Good point Collin, I don’t have near as much experience with men who don’t value their self worth as much but again I goofed… we should ALL know that we are worthy.
In the 50’s and 60’s my mother taught her daughters how to hid money and purchases from your husband. Fast forward to the 80’s and 90’s when I managed our family money and my husband came home from the grocery store one day and said” did you know that women write their grocery checks for over the amount so they can hide money?” He was floored.
In the conversation we agreed that we each had our “allowance” and could spend it any way we wanted. We all need to feel worthy of our wants and desires.
I never felt the need to hide my purchases. ..
My late husband and I had an agreement. We both had decent jobs, me as a teacher and he as an RN, so we gave ourselves a set amount of “mad money” each month. We could spend it on anything, no questions asked. Larger purchases were discussed together.
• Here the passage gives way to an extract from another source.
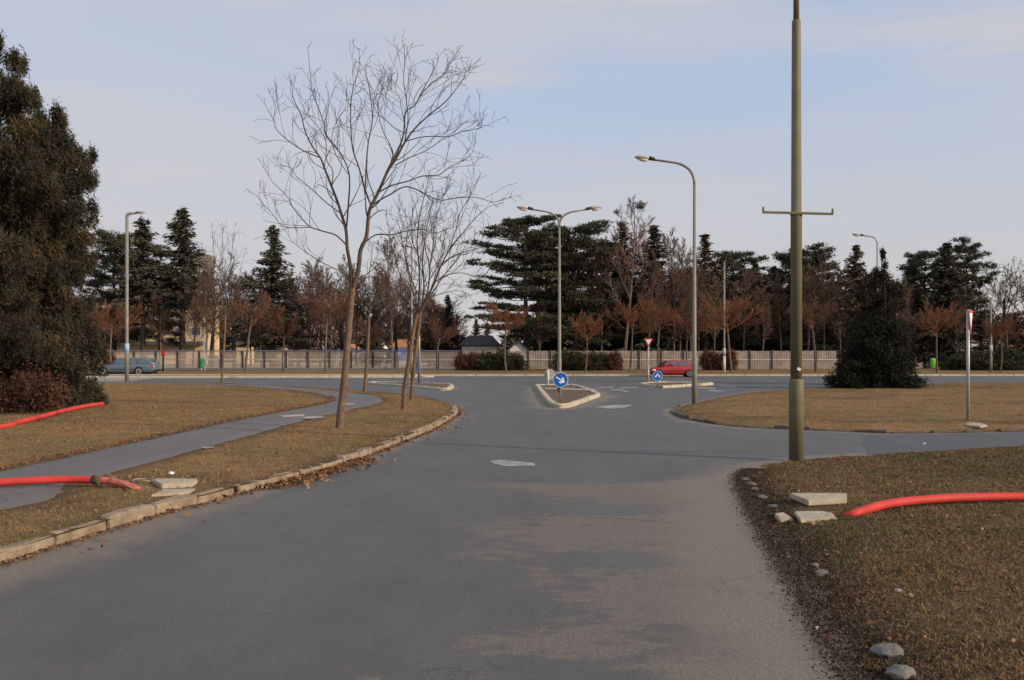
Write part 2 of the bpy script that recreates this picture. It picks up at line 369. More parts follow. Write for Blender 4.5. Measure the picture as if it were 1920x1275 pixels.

He spent his on hunting and fishing gear, I spent mine on fabric!
That said, the word “stash” can have negative connotations.
Our fabrics ,thread, rulers, and machines are our tools and are necessary components of our creative process.
As an aside, my husband would go shopping with me and say, ” are you sure you have enough? We might not have time to come back here.” I miss our road trips ?
How lucky for you Ida, easy to see why he is missed. I am lucky like you as well but so many are not… to them this is a whole different game.
its not just fabric either–I was at a home party once (cannot remember which –Pampered Chef or Tupperware or some such) and the sales person was advocating how you could ‘hide’ your purchases – put some on credit card, some on cash etc….I didn’t like that at all and didn’t buy a thing from that salesperson.
I do think Cathy Miller was trying to be humorous, she’s a lovely lady and good entertainer, and that she’s not suggesting you be dishonest with your partner.
I totally agree Maddie, that if you cannot afford it, don’t buy it. If you can afford it, don’t hide it.
I see where you are coming from, and there have been times that i have made the jokes about my husband. But I have a man who didnt flinch when I picked him up and there was a new sewing machine in the back seat, he isnt worried about a few yards of fabric. He tells me everyone needs a hobby.
I think of “my stash” more like Gollum… my precious, my precious… i am not hiding it from the hubby but from other quilters who might shimmy up my drain pipe and take my beautiful fabrics, when i am not looking.
I was thinking the same thing Theresa. I’m not hiding anything from my husband except the clutter of my craft room that drives him crazy and that’s why it has a door! I think of my “stash” of all craft supplies and fabric as my special stuff in my happy place.
Why in the name of all that’s holy would a woman hide fabric (I know they do from being around you and Spool), and why in the world would a man be stupid enough to deny someone he loves something that gives such pleasure? (Yes, I know I’m being narrow in my definition of who’s quilting, who’s hiding, and who’s being hidden from – it still baffles me any way it works.) As to the video, it made me want to crawl out of my skin.